All of the material should be reproduced exactly, with pictures left out.

┌─ Given material

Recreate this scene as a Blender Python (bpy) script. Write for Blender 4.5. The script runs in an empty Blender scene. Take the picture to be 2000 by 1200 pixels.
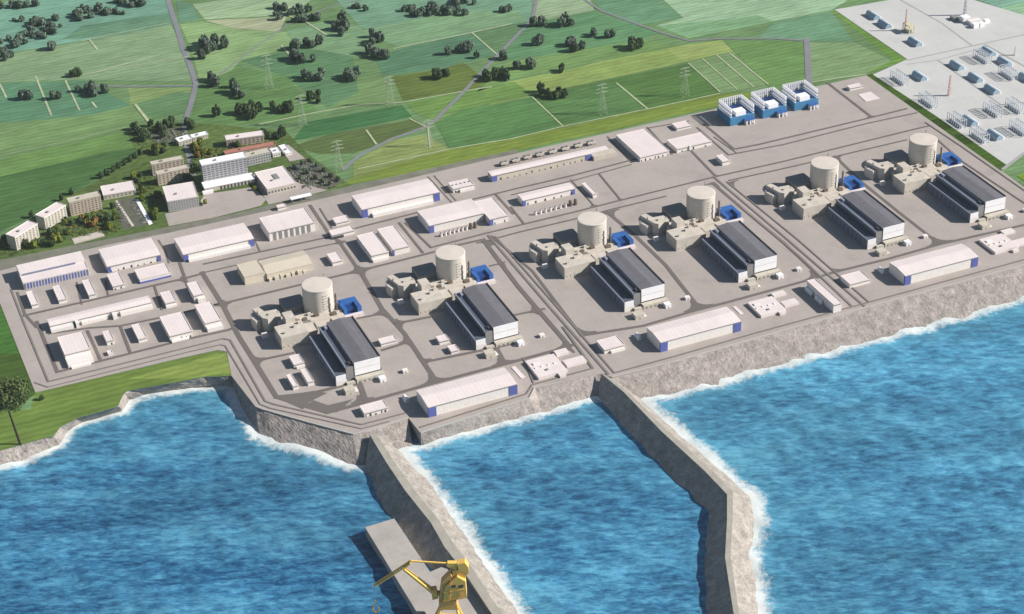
import bpy, bmesh, math, random
from mathutils import Vector
from mathutils.geometry import tessellate_polygon
from mathutils import noise as mnoise
random.seed(7)
SC = bpy.context.scene
COL = SC.collection
# ------------------------------------------------------------------ camera
F, CX, CY = 3784.0, 1000.0, 600.0
PIT, ROL, YAW, H = 0.553, -0.036, 0.387, 1700.0
_cy, _sy = math.cos(YAW), math.sin(YAW)
FW = Vector((_sy*math.cos(PIT), _cy*math.cos(PIT), -math.sin(PIT)))
_r0 = Vector((_cy, -_sy, 0)); _u0 = _r0.cross(FW)
RI = math.cos(ROL)*_r0 + math.sin(ROL)*_u0
UP = -math.sin(ROL)*_r0 + math.cos(ROL)*_u0
CAMP = Vector((0, 0, H))
cam = bpy.data.cameras.new("camera"); camo = bpy.data.objects.new("camera", cam)
COL.objects.link(camo); SC.camera = camo
from mathutils import Matrix
camo.matrix_world = Matrix(((RI.x, UP.x, -FW.x, 0), (RI.y, UP.y, -FW.y, 0), (RI.z, UP.z, -FW.z, H), (0, 0, 0, 1)))
cam.sensor_width = 36; cam.lens = F/2000*36; cam.clip_start = 10; cam.clip_end = 40000
# ------------------------------------------------------------------ light
w = bpy.data.worlds.new("World"); SC.world = w; w.use_nodes = True
nt = w.node_tree; bg = nt.nodes["Background"]
sky = nt.nodes.new("ShaderNodeTexSky"); sky.sky_type = 'NISHITA'; sky.sun_disc = False
SUN_EL = math.radians(33); SUN_AZ = math.atan2(0.897, -0.441)
sky.sun_elevation = SUN_EL; sky.sun_rotation = SUN_AZ; sky.air_density = 1.0; sky.dust_density = 0.6
nt.links.new(sky.outputs[0], bg.inputs[0]); bg.inputs[1].default_value = 0.05
sl = bpy.data.lights.new("sun", 'SUN'); sl.energy = 4.6; sl.angle = math.radians(0.5); sl.color = (1.0, 0.94, 0.86)
so = bpy.data.objects.new("sun", sl); COL.objects.link(so)
sd = Vector((0.897*math.cos(SUN_EL), -0.441*math.cos(SUN_EL), math.sin(SUN_EL)))
so.rotation_euler = sd.to_track_quat('Z', 'Y').to_euler(); so.location = (1500, 1500, 2500)
SC.view_settings.view_transform = 'Standard'; SC.view_settings.look = 'None'
SC.view_settings.exposure = 0.47; SC.view_settings.gamma = 1
SC.cycles.volume_bounces = 0; SC.cycles.max_bounces = 6; SC.cycles.diffuse_bounces = 1
SC.cycles.use_denoising = True
SEA = -21.0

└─

*Exercise result*
Recreate this scene as a Blender Python (bpy) script. Write for Blender 4.5. The script runs in an empty Blender scene. Take the picture to be 2000 by 1200 pixels.
import bpy, bmesh, math, random
from mathutils import Vector
from mathutils.geometry import tessellate_polygon
from mathutils import noise as mnoise
random.seed(7)
SC = bpy.context.scene
COL = SC.collection
# ------------------------------------------------------------------ camera
F, CX, CY = 3784.0, 1000.0, 600.0
PIT, ROL, YAW, H = 0.553, -0.036, 0.387, 1700.0
_cy, _sy = math.cos(YAW), math.sin(YAW)
FW = Vector((_sy*math.cos(PIT), _cy*math.cos(PIT), -math.sin(PIT)))
_r0 = Vector((_cy, -_sy, 0)); _u0 = _r0.cross(FW)
RI = math.cos(ROL)*_r0 + math.sin(ROL)*_u0
UP = -math.sin(ROL)*_r0 + math.cos(ROL)*_u0
CAMP = Vector((0, 0, H))
cam = bpy.data.cameras.new("camera"); camo = bpy.data.objects.new("camera", cam)
COL.objects.link(camo); SC.camera = camo
from mathutils import Matrix
camo.matrix_world = Matrix(((RI.x, UP.x, -FW.x, 0), (RI.y, UP.y, -FW.y, 0), (RI.z, UP.z, -FW.z, H), (0, 0, 0, 1)))
cam.sensor_width = 36; cam.lens = F/2000*36; cam.clip_start = 10; cam.clip_end = 40000
# ------------------------------------------------------------------ light
w = bpy.data.worlds.new("World"); SC.world = w; w.use_nodes = True
nt = w.node_tree; bg = nt.nodes["Background"]
sky = nt.nodes.new("ShaderNodeTexSky"); sky.sky_type = 'NISHITA'; sky.sun_disc = False
SUN_EL = math.radians(33); SUN_AZ = math.atan2(0.897, -0.441)
sky.sun_elevation = SUN_EL; sky.sun_rotation = SUN_AZ; sky.air_density = 1.0; sky.dust_density = 0.6
nt.links.new(sky.outputs[0], bg.inputs[0]); bg.inputs[1].default_value = 0.05
sl = bpy.data.lights.new("sun", 'SUN'); sl.energy = 4.6; sl.angle = math.radians(0.5); sl.color = (1.0, 0.94, 0.86)
so = bpy.data.objects.new("sun", sl); COL.objects.link(so)
sd = Vector((0.897*math.cos(SUN_EL), -0.441*math.cos(SUN_EL), math.sin(SUN_EL)))
so.rotation_euler = sd.to_track_quat('Z', 'Y').to_euler(); so.location = (1500, 1500, 2500)
SC.view_settings.view_transform = 'Standard'; SC.view_settings.look = 'None'
SC.view_settings.exposure = 0.47; SC.view_settings.gamma = 1
SC.cycles.volume_bounces = 0; SC.cycles.max_bounces = 6; SC.cycles.diffuse_bounces = 1
SC.cycles.use_denoising = True
SEA = -21.0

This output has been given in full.